Phase separation and electrical performance of bithienopyrroledione polymer semiconductors embedded in insulating polymers

Abstract

Bithienopyrroledione (1,1′-bithieno[3,4-c]pyrrole-4,4′,6,6′-tetraone (bi-TPD)) based copolymer P1 was synthesized and characterized. Its phase separation characteristics in a P1/PMMA blend were investigated. It was found that P1 formed microsized fibers in the P1/PMMA blend and dispersed into the whole blend system. Thin film field-effect transistors using P1 films and P1/PMMA blend films as active layers were fabricated.

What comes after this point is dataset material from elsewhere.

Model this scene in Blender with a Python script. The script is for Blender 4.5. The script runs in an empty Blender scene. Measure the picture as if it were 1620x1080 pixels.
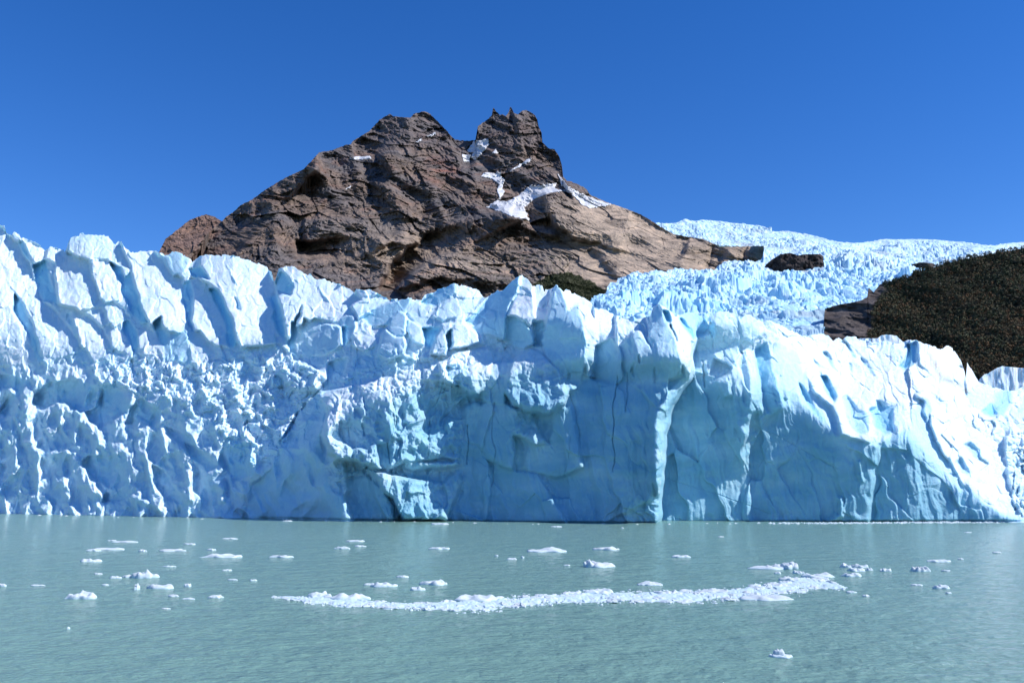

Both devices showed p-type charge carrier transport properties under ambient conditions and ambipolar charge carrier transport behavior in a N₂ atmosphere. Under ambient conditions, the P1 film transistors displayed a hole mobility of 0.48 cm² V⁻¹ s⁻¹, and the blend film devices exhibited comparable performance with a hole mobility of 0.32 cm² V⁻¹ s⁻¹. In a N₂ atmosphere, the performance of the blend film transistors was largely improved compared with that of the P1 film ones. The hole/electron mobilities were 0.10/0.05 cm² V⁻¹ s⁻¹ for the blend film transistors and 0.02/0.002 cm² V⁻¹ s⁻¹ for the P1 film devices. All these results demonstrate the potential applications of bi-TPD based polymer semiconductors in high performance blend film transistors.